Burning the Methane for electricity will increase the Shires greenhouse gas pollution. Lismore’s facillity will take all our kerbside pick up green waste. Councils fake alleged bio energy carbon pollution reduction is purely a bookkeeping slight of hand of financially tradeable ‘green energy’ certificates. Should this farce go ahead then Byron Council joins the Condong sugar plant ‘green energy’ which burns forest ‘waste’ and sugar cane ‘waste’, with a significant greenhouse gas polution, but also earns tradable ‘green energy ‘ certificates. Byron Council is ignoring the actual carbon cycle.
John,
The emissions of organic matter by ‘natural’ decomposition are far higher than when methane is fermented and burned.

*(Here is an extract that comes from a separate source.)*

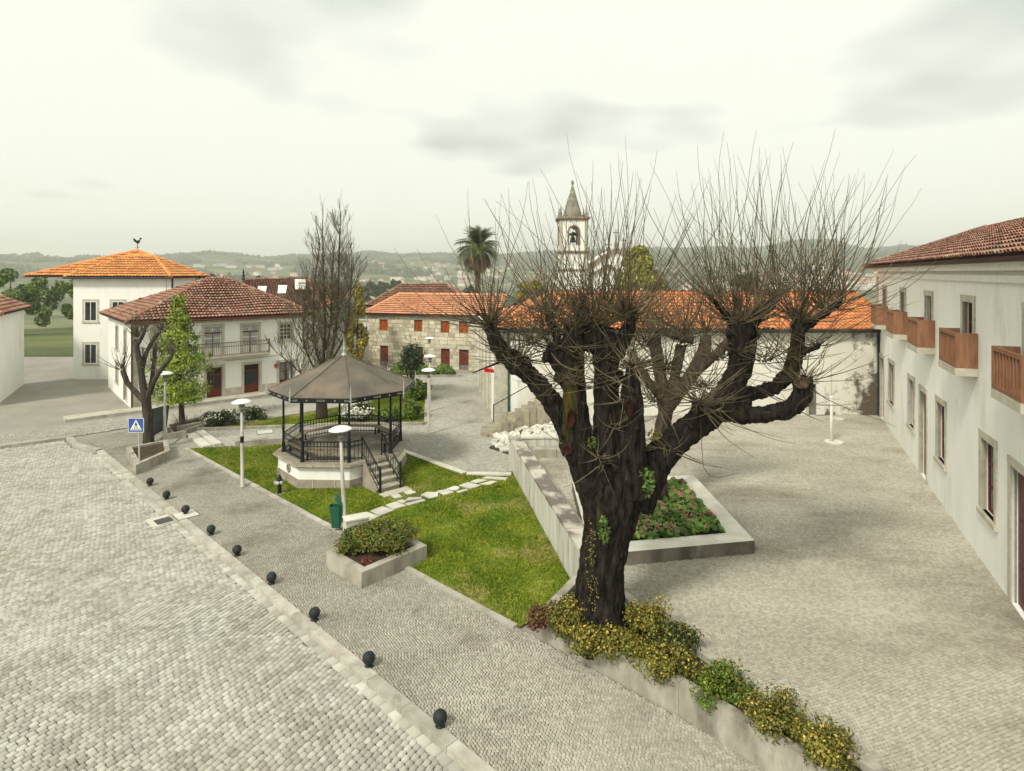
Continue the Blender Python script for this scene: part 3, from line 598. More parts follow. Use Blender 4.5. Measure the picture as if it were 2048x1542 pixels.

Council and the world as a whole benfits from lower emissions by acvoiding decomposition, plus has the added benefit of replacing ‘dirty’ grid electricity in the process. A double winner.
NSW Govt Dept of Climate Change. Report :The benefits of using compost for mitigating climate change:
4.1 Findings This report, which has assessed whether and to what extent the use of compost can assist in mitigating climate change, has clearly demonstrated that using compost saves GHG emissions by the following direct and indirect means: reducing methane emissions from landfill, reducing GHG emissions through improved manure management, sequestering biogenic, compost derived carbon in the soil, replacing the use of mineral fertilisers,reducing methane emissions from soil, or increasing soil methane absorption,reducing nitrous oxide emissions from soil, improving plant biomass production, resulting in increased sequestration of plant carbon, supplying auxiliary GHG emission savings (e.g. reduced need for irrigation, reduced erosion, reduced liming, reduced nitrate leaching).
I’d like to see Byron Shire follow the path of Loganholme, QLD if it is economically viable which I understand it is for 20,000 population and up. Why? Because it uses all of the heat to dry the biosolids, meets EPA guidelines for any emissions, deals with a problematic wastestream and dramatically reduces the volume of the material this dramtically reducing transport cost. The advantage of biochar over a digestate product is that it is a permanent store of carbon that can be used in applications from soils to roads. https://www.youtube.com/watch?v=ahetsXyFU6M&feature=youtu.be
Absolutely correct Don, you’ve nailed it!!
Logan Council has very little to be proud of I can assure you, but this is a winner.
Can someone explain why this is being called renewable energy? I’m not seeing any renewing, yes some biomimicry and a step in the right direction, but how can this energy be renewed? Once converted and burnt its gone.
Hardly an Australian first, Rocky Point Sugar Mill, 30 MW bagasse, built 2001
Not very nice
I would hope cane would be made into natural bio-plastic in the future.
Our own personal waste – bio-cycle septic and composting both feed our garden.
Don’t make your waste someone else’s problem.
Burn a kilogram of methane and you get 2.75 kg of of CO2.Greenhouse emissions.
“Western Australia Govt
The aerobic process of composting does not produce methane because methane-producing microbes are not active in the presence of oxygen. The remaining carbon is stable humus that is weed-free and safe to use for agriculture, landscaping, gardening or other purposes.” And actually sequesters carbon into the soil.
The council proposed anerobic Green Waste process to produce Methane, and the Methane then used to fuel the bioenergy plant, will increase the Shires Greanhouse gas pollution, as compared to aerobic composting the Shires Green Waste.
Have the Council investigated the Hazer technology where the methane from the biogas is split into hydrogen and graphite. This then makes the process carbon negative. The hydrogen can be used to generate electricity via a fuel cell, run fuel cell electric vehicles and the graphite sold on to the market as battery quality material. A commercial development plant, funded by ARENA, is being built at the Woodman Point water treatment facility in Perth.